Thin Places
A Natural History of Healing and Home
About a place, a past, and an imperiled future, Kerri ní Dochartaigh’s poetic memoir Thin Places looks back on what it means to have survived the Troubles in Ireland.
Ní Dochartaigh, who was born in 1983 at a midway point in the Troubles, recalls a childhood of simultaneous blessings, in the form of Ireland’s culture and natural wonder, and traumas: her home was riven by Catholic and Protestant struggles; her family’s house was bombed out when she was eight. With her mother and brothers, she was forced to move from one imperiled section of Derry to the next; she was subjected to hateful words, the constant threat of violence, and horrific images that would not abate. She found solace in bugs, and butterfly wings, and the stories that her grandfather told.

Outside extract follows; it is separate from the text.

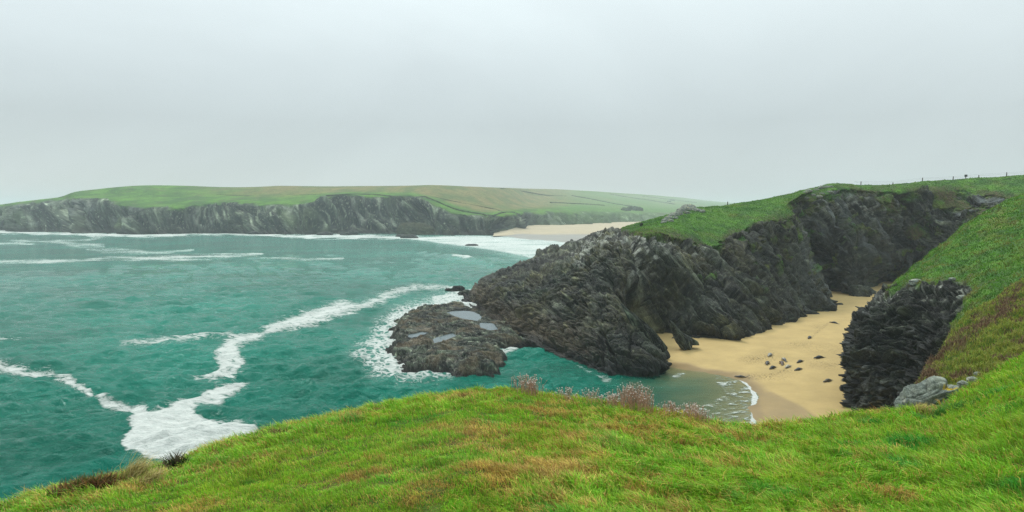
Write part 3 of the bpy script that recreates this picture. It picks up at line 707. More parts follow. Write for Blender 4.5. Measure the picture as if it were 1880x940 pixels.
NEAR, NEARG, NU, NV = A, grass, u0, v0
NEARTOP = nT2

# ------------------------------------------------------------------ grassy foreground clifftop (polar height field round the camera)
EDGE = [(-420, 985, 5.0), (-200, 955, 5.2), (0, 914, 5.6), (100, 880, 6.0), (240, 853, 6.5), (330, 830, 7.0), (450, 790, 7.5), (570, 765, 8.0), (700, 739, 8.5), (830, 719, 9.0), (880, 712, 9.2), (960, 712, 9.4),
        (1010, 724, 9.2), (1100, 734, 9.0), (1200, 748, 8.9), (1300, 764, 8.8), (1400, 769, 9.0), (1500, 764, 9.5), (1560, 752, 10.), (1660, 747, 10.5), (1720, 740, 11.5), (1790, 705, 13.), (1880, 650, 15.), (2000, 600, 17.), (2300, 540, 21.)]
E = []
for u, v, D in EDGE:
    p_ = P(u, v + np.interp(u, (0, 240, 450, 700, 900, 1050, 1200, 1400, 1560, 1720, 1850), (38, 29, 22, 12, 8, 9, 13, 20, 15, 9, 3)), D); E.append((math.atan2(p_[0], p_[1]), math.hypot(p_[0], p_[1]), p_[2]))
E = [(-math.pi, 200, 27.0), (R(-140), 120, 26.5), (R(-100), 16, 24.2), (R(-70), 9, 23.6)] + E + [(R(70), 60, 25.5), (R(100), 160, 28), (math.pi, 200, 27.0)]
E = np.array(E); Z0 = EYE - 1.66
def fg_z(X, Y, detail=True):
    a = np.arctan2(X, Y); r_ = np.hypot(X, Y)
    De = np.interp(a, E[:, 0], E[:, 1]); ze = np.interp(a, E[:, 0], E[:, 2])
    t = r_ / De; s_ = 1.3 * (Z0 - ze) / De
    zi = Z0 - (Z0 - ze) * np.minimum(t, 1) ** 1.3
    o = np.maximum(r_ - De, 0)
    rt = sstep(R(29), R(34), a)
    k = .42
    o1 = np.minimum(o, 5.0); zo = -(s_ * o + .5 * k * o1 ** 2 + np.maximum(o - 5.0, 0) * (k * 5.0))
    z = zi + zo
    if detail:
        nz = fbm(X / 2.2, Y / 2.2, 0 * X, 3, 401) * .13 + fbm(X / .5, Y / .5, 0 * X, 3, 402) * .06
        z = z + nz * sstep(.3, 2.5, r_) * (.4 + .6 * sstep(8.5, 4, r_) + .5 * sstep(0, 3, o))
    return z, r_ - De, r_
ang = np.concatenate([np.linspace(-math.pi, R(-45), 160, endpoint=False), np.linspace(R(-45), R(48), 900, endpoint=False), np.linspace(R(48), math.pi, 160)])
rad = np.concatenate([[.01], np.geomspace(.6, 2.8, 20, endpoint=False), np.linspace(2.8, 13, 330, endpoint=False), np.geomspace(13, 40, 90), ])
# outer rings follow the edge so that the brow is well sampled
Xg = rad[:, None] * np.sin(ang)[None]; Yg = rad[:, None] * np.cos(ang)[None]
De = np.interp(ang, E[:, 0], E[:, 1])[None]
scale = np.where(De > 25, De / 15.0, 1.0)
Xg = Xg * np.where(rad[:, None] > 2.8, scale, 1); Yg = Yg * np.where(rad[:, None] > 2.8, scale, 1)
Zg, over, rg = fg_z(Xg, Yg); Zg = np.maximum(Zg, -3)
rock = sstep(1.2, 3.0, over + .8 * fbm(Xg / 1.5, Yg / 1.5, Zg / 1.5, 3, 411))
d, p, q, r, i1, i2 = rock_disp(np.stack([Xg, Yg, Zg], -1), (.35, .3, .88), .5)
col = rock_colour(np.stack([Xg, Yg, Zg], -1), p, q, r, i1, i2, .5)
Zg2 = Zg + rock * d * .4
soil = mixc((.05, .08, .012), (.09, .07, .022), sstep(-.2, .4, fbm(Xg / .7, Yg / .7, 0 * Xg, 4, 412)))
col = mixc(soil, col, rock)
fgo = mesh_np('grassy_clifftop', np.stack([Xg, Yg, Zg2], -1).reshape(-1, 3), grid_faces(len(rad), len(ang))[:, ::-1], M_ground, cols=col.reshape(-1, 3))
tag(fgo, 'grassy clifftop where the camera stands', kind='structure')

# heather bank at the right, between the foreground and the slope
BK = [(P(1655, 800, 11), P(1660, 762, 14), P(1668, 735, 17.5)), (P(1700, 790, 11), P(1705, 740, 15.5), P(1697, 697, 20)), (P(1750, 780, 11), P(1745, 712, 17), P(1722, 660, 24)),
      (P(1800, 770, 11), P(1795, 670, 19), P(1752, 612, 29)), (P(1860, 760, 11.5), P(1850, 620, 22), P(1800, 572, 35)), (P(1950, 740, 12), P(1930, 585, 25), P(1872, 524, 42)), (P(2080, 720, 12.5), P(2060, 560, 28), P(1975, 470, 48)), (P(2400, 700, 13), P(2300, 520, 33), P(2200, 400, 55))]
rows = [[] for _ in range(6)]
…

Constructed like a widening gyre—moving from images of Irish coast that vibrate with wild promises, into a narrative center that’s thick with pain and desire, and then broadening back out to consider all that the island encompasses, now and via its memories—this raw and affecting work confronts a complicated inheritance with both grief and hope. It wanders to places where the keening of past ages “still vibrates like a dirge …. still echoes above the gorse like a tolling omen, a mourners’ hymn … [l]ike a pealing lament born of stone, born of tears.” It remembers those who were lost with tenderness and regret. Even yet, it reaches out: to hope for peace, despite the frictions reignited by Brexit; to preserve wild spaces, despite the blinking out of species; and to resurrect silenced Gaelic terms, which remain the best way to understand complicated, lovely Irish spaces.
With grace and a keen sense of history and the natural world, the memoir Thin Places pays complicated tribute to a troubled place and time.